If PKR were to refuse to allow her to resign, she retains the benefits of having already offered. Not 100% of course, but from what people tell me the offer alone was like an admission of guilt, which they found acceptable. Then she can announce that she offered, but the party and the voters want her to stay.

If PKR accepted her resignation, she keeps her pride of not allowing these photos to force her to resign. Not allowing the criminals who took them, to control her.

I have no doubt that there are other issues that prompted her action today, its not just photos.

I have my doubts that there will be a good outcome to this, but we will just have to wait and see. Don’t go celebrating or mourning just yet.

References

Nude photos: Wong offers to quit – Malaysiakini (link)

Tearful Wong quits over nude pix – The Malaysian Insider (link)

Written by ak57

February 17, 2009 at 7:36 pm

An act of indecency

cmc_eliz_story_web

By now everyone has succumbed to the latest factoid circulating around – that nude photos/video of Elizabeth Wong have been released to the public, implying some sort of ‘sex scandal’.

This is nothing more than a crime; an invasion of privacy.
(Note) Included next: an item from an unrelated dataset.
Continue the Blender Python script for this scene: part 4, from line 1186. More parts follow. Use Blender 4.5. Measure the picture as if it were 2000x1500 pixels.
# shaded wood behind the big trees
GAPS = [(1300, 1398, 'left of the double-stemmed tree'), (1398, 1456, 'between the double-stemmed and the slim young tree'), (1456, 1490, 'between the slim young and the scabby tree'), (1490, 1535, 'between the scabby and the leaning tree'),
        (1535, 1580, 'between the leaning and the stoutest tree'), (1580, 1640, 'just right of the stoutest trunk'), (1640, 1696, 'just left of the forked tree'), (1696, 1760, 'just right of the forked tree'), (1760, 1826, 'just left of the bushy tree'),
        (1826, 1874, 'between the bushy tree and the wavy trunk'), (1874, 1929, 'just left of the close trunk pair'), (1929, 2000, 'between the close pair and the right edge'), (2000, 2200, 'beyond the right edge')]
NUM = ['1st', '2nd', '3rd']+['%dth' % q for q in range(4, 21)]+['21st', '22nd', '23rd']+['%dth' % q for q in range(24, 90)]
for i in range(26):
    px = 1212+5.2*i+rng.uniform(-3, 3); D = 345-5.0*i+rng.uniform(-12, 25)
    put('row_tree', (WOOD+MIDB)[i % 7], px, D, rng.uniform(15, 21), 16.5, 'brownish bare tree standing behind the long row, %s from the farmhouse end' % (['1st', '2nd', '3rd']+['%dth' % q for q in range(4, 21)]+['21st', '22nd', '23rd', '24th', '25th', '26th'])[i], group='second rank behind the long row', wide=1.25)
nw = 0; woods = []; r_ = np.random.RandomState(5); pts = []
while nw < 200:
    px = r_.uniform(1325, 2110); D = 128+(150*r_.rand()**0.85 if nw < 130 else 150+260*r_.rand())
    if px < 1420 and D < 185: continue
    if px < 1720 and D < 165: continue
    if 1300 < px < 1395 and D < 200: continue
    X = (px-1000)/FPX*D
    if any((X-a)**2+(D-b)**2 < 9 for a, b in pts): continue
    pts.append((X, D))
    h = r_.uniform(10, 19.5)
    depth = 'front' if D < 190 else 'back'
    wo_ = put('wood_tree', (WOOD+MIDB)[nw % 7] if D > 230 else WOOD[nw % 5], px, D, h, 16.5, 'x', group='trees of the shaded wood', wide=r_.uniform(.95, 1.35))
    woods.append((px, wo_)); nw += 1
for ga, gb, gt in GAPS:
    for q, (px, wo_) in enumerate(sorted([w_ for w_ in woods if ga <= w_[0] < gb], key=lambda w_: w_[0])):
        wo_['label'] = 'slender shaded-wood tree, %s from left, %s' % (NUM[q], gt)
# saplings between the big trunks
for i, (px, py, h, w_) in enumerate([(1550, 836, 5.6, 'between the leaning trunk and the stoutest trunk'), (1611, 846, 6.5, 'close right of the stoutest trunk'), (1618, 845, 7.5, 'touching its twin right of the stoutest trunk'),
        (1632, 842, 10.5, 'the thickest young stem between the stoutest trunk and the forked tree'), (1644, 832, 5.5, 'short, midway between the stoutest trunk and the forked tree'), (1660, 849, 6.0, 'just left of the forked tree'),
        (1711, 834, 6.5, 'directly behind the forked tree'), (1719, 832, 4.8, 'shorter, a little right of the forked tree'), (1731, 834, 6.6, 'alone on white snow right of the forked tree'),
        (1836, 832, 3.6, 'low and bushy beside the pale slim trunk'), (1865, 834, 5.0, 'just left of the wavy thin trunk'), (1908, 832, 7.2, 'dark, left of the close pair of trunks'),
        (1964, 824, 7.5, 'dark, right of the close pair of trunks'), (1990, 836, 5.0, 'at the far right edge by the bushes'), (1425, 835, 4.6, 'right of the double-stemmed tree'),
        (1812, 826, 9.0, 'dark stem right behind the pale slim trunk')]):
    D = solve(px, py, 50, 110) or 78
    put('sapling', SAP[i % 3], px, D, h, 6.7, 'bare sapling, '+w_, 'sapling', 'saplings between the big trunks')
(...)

To paint it as a scandal is the work of a fool.

I don’t see a scandal here.

I read the Malay Mail’s story, which was surprisingly complimentary to Elizabeth and not the usual tabloid trash that I expected. Funny thing is they ran a high-and-mighty editorial claiming its none of their business and condemning the dissemination of the media.

Here’s a quote from their editorial – “In this vicious political environment of bitter rivalry, some will certainly see the opportunity to profit from this disgraceful violation.

Who ran (and tried to profit from) this story? What hypocrits.

I must count Khir Toyo in the company of fools as well. To be photographed nude/partially nude while asleep and unaware – how does that suggest immoral conduct? Its completely daft! Without further evidence to back it up he just comes across as a weak-minded individual.

However after some discussions with certain people I learned that there is a chance that Elizabeth may be forced to resign. It is hard for me to see the logic in that. Yes, we have two by-elections coming up. The photos could be used in the election to portray PKR as a party with immoral politicians. Is that reason enough?

Resignation would only show the voters nationwide that we cave in easily.

There were no indecent acts portrayed in the photos. Yet, there was an act of indecency. The individual(s) responsible for taking the images/footage and spreading it around – they are the ones committing indecent acts. They are the ones we should be cursing and condemning.

Sources

Its none of our business – Malay Mail (link)

Invasion of privacy – Malay Mail (link)

Nude photos: Exco lodges police report – Malaysiakini (link)

Selangor MB stands by embattled exco – Malaysiakini (link)

Factoid (noun) : A piece of unverified or inaccurate information that is presented in the press as factual, often as part of a publicity effort, and that is then accepted as true because of frequent repetition.